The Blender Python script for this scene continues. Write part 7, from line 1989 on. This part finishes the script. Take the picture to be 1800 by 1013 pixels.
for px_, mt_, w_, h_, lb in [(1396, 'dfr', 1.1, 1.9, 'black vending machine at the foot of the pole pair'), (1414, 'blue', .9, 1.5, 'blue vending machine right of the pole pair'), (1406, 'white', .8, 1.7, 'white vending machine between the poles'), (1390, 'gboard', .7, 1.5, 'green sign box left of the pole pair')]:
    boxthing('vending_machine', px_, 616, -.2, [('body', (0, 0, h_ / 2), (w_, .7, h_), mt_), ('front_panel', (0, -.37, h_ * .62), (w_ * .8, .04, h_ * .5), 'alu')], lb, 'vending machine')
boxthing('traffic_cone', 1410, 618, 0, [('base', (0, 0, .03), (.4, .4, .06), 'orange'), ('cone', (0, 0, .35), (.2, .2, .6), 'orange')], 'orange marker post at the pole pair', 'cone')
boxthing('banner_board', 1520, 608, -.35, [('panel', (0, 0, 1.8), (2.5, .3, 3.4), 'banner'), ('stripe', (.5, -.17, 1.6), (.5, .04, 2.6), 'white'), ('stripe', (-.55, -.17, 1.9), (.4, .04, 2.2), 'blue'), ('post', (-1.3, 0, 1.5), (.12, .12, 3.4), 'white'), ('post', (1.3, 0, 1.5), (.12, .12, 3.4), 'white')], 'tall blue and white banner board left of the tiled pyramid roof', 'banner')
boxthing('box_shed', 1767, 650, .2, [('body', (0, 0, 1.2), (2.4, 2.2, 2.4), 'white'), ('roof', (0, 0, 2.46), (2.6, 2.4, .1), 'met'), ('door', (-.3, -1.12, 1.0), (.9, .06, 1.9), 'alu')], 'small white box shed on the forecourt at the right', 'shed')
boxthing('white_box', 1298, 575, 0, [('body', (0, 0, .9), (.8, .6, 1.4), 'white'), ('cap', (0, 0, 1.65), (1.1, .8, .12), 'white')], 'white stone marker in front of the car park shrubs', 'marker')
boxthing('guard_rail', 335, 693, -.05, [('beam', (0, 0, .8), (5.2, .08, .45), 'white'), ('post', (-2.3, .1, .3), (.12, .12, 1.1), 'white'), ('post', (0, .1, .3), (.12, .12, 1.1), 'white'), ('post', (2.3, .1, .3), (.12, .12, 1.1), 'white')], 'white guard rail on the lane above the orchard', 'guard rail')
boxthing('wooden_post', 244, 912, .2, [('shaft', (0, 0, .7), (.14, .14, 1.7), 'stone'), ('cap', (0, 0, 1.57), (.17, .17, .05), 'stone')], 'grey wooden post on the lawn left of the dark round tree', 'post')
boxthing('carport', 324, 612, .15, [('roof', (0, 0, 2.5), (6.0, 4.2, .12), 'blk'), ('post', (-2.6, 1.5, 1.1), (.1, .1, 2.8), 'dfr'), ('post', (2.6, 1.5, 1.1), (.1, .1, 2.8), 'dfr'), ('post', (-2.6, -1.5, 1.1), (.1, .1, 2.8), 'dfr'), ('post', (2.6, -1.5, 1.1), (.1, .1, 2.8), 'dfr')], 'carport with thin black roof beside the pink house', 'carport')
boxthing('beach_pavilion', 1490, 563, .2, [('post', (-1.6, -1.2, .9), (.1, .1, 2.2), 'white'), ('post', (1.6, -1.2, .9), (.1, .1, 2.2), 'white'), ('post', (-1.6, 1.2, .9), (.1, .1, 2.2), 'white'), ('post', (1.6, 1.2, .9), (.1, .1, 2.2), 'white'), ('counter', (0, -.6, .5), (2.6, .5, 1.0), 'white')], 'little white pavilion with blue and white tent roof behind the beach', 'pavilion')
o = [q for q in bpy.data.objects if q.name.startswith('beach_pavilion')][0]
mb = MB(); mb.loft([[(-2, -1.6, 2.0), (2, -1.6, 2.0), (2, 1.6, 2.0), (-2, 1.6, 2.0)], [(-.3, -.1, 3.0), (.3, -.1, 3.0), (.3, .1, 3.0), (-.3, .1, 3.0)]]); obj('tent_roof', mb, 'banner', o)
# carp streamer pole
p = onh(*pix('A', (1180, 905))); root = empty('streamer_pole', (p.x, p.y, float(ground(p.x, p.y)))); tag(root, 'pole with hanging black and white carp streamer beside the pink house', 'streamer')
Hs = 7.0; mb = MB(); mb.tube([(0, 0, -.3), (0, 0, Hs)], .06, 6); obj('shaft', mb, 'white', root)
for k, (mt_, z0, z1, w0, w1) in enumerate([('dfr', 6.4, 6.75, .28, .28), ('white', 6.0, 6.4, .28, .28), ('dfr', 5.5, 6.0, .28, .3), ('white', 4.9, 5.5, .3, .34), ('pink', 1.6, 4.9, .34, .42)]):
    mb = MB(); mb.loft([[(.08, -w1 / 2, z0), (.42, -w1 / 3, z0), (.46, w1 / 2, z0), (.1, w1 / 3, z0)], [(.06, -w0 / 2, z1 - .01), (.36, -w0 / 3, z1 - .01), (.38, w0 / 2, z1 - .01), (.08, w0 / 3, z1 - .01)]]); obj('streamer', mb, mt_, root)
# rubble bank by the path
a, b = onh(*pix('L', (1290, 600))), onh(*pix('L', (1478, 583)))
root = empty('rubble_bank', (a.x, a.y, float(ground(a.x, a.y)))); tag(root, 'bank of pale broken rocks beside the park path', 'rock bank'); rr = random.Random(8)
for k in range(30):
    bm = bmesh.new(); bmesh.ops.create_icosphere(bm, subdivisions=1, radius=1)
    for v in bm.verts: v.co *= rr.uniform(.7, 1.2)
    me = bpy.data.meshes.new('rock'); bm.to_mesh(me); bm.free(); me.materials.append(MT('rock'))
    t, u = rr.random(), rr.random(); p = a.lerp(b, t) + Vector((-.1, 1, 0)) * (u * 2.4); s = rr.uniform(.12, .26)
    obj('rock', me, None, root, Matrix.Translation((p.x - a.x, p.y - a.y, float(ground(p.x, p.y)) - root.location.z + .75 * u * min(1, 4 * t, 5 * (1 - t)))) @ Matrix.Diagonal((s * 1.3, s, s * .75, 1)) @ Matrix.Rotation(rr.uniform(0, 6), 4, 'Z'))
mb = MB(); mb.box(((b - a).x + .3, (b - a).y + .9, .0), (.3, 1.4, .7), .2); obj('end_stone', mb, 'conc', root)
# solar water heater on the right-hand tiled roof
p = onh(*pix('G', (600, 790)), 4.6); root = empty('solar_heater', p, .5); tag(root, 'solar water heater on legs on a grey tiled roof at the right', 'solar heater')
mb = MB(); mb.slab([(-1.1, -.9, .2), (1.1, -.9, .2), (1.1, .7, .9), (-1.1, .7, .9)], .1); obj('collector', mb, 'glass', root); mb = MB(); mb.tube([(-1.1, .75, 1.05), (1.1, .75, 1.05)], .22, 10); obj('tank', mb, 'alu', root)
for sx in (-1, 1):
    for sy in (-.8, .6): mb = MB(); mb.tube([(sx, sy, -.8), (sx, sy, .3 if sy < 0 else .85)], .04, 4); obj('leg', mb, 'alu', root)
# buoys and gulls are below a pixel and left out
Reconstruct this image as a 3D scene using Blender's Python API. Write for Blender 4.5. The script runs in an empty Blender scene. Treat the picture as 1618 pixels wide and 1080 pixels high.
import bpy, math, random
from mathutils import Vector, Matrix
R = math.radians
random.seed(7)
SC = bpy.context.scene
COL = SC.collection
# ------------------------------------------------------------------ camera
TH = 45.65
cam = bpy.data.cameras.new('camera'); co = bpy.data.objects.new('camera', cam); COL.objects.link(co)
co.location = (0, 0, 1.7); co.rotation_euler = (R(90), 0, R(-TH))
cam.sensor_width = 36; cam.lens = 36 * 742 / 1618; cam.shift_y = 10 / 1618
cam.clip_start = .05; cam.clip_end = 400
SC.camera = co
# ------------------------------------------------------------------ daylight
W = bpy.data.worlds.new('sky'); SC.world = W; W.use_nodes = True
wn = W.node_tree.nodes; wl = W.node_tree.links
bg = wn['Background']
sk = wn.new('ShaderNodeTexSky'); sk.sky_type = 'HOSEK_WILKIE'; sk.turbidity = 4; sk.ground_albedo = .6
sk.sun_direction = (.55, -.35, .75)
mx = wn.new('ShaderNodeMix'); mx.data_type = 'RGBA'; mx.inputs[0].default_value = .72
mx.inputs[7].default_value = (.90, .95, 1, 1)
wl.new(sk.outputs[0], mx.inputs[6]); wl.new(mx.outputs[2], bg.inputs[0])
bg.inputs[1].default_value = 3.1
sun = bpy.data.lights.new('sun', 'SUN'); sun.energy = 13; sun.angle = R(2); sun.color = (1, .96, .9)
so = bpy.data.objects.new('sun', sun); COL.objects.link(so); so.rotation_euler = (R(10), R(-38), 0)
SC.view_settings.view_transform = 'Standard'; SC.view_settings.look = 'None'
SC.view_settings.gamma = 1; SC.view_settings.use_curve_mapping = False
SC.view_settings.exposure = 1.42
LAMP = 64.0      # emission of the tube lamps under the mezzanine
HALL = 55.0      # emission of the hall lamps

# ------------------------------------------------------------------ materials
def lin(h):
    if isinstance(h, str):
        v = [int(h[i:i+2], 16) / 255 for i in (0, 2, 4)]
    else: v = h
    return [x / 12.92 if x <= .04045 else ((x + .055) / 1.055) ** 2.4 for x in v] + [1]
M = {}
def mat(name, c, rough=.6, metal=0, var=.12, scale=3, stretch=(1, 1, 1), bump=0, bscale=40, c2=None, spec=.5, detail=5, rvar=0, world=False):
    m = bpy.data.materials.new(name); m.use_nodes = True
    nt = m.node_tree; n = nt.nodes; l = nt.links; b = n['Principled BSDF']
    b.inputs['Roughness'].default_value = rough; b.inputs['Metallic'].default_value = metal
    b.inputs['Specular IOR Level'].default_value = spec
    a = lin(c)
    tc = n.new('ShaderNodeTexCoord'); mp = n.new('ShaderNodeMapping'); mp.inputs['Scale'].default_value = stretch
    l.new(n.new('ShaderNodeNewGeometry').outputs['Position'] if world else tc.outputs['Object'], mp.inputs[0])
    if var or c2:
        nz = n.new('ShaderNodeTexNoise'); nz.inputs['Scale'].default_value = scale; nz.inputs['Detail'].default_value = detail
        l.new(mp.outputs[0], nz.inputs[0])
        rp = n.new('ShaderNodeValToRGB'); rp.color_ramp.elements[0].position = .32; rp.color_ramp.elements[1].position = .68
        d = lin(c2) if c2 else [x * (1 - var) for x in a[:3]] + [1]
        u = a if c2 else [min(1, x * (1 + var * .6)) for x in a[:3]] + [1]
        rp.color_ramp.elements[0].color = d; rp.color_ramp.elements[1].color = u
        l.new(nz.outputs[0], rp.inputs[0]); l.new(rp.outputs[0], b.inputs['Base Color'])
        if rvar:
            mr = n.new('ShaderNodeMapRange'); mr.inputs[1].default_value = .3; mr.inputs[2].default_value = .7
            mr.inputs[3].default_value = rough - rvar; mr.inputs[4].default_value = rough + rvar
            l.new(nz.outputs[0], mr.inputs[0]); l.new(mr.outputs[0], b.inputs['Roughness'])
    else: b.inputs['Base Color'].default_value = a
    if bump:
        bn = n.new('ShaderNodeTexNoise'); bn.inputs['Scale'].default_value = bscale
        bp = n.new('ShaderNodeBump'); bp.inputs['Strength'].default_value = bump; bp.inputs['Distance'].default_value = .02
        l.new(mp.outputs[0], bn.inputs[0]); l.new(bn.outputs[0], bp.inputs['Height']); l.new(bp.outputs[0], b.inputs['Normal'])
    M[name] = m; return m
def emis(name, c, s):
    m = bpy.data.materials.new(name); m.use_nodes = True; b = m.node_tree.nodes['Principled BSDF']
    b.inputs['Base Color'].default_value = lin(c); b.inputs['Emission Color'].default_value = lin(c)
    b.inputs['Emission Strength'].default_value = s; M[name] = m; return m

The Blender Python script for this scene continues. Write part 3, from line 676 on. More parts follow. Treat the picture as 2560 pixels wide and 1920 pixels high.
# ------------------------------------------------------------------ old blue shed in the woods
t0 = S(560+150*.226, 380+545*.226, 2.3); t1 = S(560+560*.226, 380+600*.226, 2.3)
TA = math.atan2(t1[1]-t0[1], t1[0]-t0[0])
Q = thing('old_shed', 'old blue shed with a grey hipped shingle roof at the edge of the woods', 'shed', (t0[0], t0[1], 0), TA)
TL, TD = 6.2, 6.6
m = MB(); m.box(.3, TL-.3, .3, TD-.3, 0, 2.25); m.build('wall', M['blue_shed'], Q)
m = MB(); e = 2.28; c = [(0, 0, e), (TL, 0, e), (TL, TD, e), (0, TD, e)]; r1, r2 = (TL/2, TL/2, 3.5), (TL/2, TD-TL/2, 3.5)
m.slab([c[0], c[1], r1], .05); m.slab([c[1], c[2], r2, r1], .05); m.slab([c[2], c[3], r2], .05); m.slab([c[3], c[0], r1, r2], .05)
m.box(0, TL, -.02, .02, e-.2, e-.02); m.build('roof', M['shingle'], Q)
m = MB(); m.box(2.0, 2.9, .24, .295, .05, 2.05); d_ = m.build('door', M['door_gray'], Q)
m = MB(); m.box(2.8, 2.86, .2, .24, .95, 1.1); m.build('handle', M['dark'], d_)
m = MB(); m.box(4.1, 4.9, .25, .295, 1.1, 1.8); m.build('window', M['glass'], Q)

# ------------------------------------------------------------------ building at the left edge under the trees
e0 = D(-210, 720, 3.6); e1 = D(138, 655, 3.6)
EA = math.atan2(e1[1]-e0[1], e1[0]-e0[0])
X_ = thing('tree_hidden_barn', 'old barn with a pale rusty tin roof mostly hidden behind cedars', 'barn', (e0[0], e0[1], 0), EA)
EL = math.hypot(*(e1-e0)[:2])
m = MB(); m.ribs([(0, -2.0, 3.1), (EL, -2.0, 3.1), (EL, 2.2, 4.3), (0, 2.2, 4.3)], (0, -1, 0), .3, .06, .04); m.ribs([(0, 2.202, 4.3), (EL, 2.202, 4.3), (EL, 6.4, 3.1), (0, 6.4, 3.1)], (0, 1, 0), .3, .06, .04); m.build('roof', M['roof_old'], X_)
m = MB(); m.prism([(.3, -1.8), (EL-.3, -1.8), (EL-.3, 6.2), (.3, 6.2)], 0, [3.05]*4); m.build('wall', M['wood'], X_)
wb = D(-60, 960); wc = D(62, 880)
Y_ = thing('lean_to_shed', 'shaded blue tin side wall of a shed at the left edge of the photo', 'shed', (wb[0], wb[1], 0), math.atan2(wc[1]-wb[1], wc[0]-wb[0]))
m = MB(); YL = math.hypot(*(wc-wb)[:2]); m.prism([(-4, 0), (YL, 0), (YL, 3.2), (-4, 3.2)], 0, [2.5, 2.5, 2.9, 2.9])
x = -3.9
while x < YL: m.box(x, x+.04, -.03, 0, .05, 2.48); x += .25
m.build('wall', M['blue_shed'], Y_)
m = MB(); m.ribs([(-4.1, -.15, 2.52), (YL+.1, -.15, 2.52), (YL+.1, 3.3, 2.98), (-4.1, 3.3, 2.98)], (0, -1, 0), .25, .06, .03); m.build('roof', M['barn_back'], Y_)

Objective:
Quote the data above from the line containing "Reconstruct this image" to the line containing "HALL = 55.0", inclusive, and stop.

Full output:
Reconstruct this image as a 3D scene using Blender's Python API. Write for Blender 4.5. The script runs in an empty Blender scene. Treat the picture as 1618 pixels wide and 1080 pixels high.
import bpy, math, random
from mathutils import Vector, Matrix
R = math.radians
random.seed(7)
SC = bpy.context.scene
COL = SC.collection
# ------------------------------------------------------------------ camera
TH = 45.65
cam = bpy.data.cameras.new('camera'); co = bpy.data.objects.new('camera', cam); COL.objects.link(co)
co.location = (0, 0, 1.7); co.rotation_euler = (R(90), 0, R(-TH))
cam.sensor_width = 36; cam.lens = 36 * 742 / 1618; cam.shift_y = 10 / 1618
cam.clip_start = .05; cam.clip_end = 400
SC.camera = co
# ------------------------------------------------------------------ daylight
W = bpy.data.worlds.new('sky'); SC.world = W; W.use_nodes = True
wn = W.node_tree.nodes; wl = W.node_tree.links
bg = wn['Background']
sk = wn.new('ShaderNodeTexSky'); sk.sky_type = 'HOSEK_WILKIE'; sk.turbidity = 4; sk.ground_albedo = .6
sk.sun_direction = (.55, -.35, .75)
mx = wn.new('ShaderNodeMix'); mx.data_type = 'RGBA'; mx.inputs[0].default_value = .72
mx.inputs[7].default_value = (.90, .95, 1, 1)
wl.new(sk.outputs[0], mx.inputs[6]); wl.new(mx.outputs[2], bg.inputs[0])
bg.inputs[1].default_value = 3.1
sun = bpy.data.lights.new('sun', 'SUN'); sun.energy = 13; sun.angle = R(2); sun.color = (1, .96, .9)
so = bpy.data.objects.new('sun', sun); COL.objects.link(so); so.rotation_euler = (R(10), R(-38), 0)
SC.view_settings.view_transform = 'Standard'; SC.view_settings.look = 'None'
SC.view_settings.gamma = 1; SC.view_settings.use_curve_mapping = False
SC.view_settings.exposure = 1.42
LAMP = 64.0      # emission of the tube lamps under the mezzanine
HALL = 55.0      # emission of the hall lamps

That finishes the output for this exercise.